Financial Aid Process is Streamlined

By Sean Smith
Staff Writer

Boston College has adopted a new method of compiling financial aid-related information for incoming freshmen, one which administrators say will streamline the process greatly.

The University has begun utilizing the College Scholarship Service Financial Aid PROFILE system to obtain information about prospective freshmen for the 1996-97 academic year. This switch from the Financial Aid Form coincides with other planned changes at the Financial Aid Office, which administrators say will result in more efficient service to students and their families.

"The move to PROFILE is a good development and since the opportunity happened so quickly, we are trying to get the word out as much as possible," said Dean of Enrollment Management Robert Lay. "We want to make sure no one is discouraged from applying here and we feel confident that these measures will help in that regard."

Boston College is one of 800 institutions of higher education and private scholarship programs which have replaced the standard Financial Aid Form, which has been in use since 1978, with PROFILE. According to the CSS, the PROFILE system reduces or eliminates the need for separate institutional applications. Students can provide all the information up front to apply for private funds at the colleges and universities or scholarship agencies from which they are seeking help. PROFILE permits applicants to enter the processing system using a paper form, a telephone, the Internet or another computer network.

While not all of PROFILE's features are in place yet, University administrators said the system already provides a major advantage because it operates on a more flexible schedule than the FAF. Using PROFILE, the University can begin processing and awarding financial aid for freshmen earlier in the academic year.

"This is helpful for a couple of reasons," said Financial Aid Office Director Bernard Pekala. "We have been able to move our deadline for early action up to Oct. 15 and with PROFILE we should be able to inform students and their families about financial aid by the end of the calendar year, whereas in the past they might not find out until the spring. This gives them more opportunity to prepare and explore their options.
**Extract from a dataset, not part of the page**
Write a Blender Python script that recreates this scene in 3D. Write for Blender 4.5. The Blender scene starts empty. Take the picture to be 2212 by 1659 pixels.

"Since we can deal with most incoming freshmen in the fall," Pekala continued, "that means we can devote more time to returning students in the spring. We are thus able to spread out our workload more and provide better service all around."

Another improvement, Lay and Pekala note, is that PROFILE paints a clearer picture of a family's financial situation and how it might relate to college costs. For example, Pekala noted, the section for adjusted gross income in PROFILE is far easier to process than in previous forms, which "only asked for components instead of the total." PROFILE also "gives us three years worth of information, so we can get a sense of any patterns in family income," Pekala added.

The Financial Aid Office is implementing and considering some refinements of its own, Pekala said. It has installed a new phone queuing system, allowing callers to stay on the line until a staff member can help them. While they wait, recorded messages provide financial aid-related information. The office itself has been redesigned, he said, with a student service counter to handle inquiries faster and more efficiently. In addition, the office is designing a home page on the World Wide Web, which will feature links to other sites containing information on scholarships and financial aid.

"Like many other offices throughout the University, we are trying to re-engineer the ways we do things," Lay said. "By using different procedures and taking advantage of the technology available, we hope to make some noticeable differences in how we serve the students."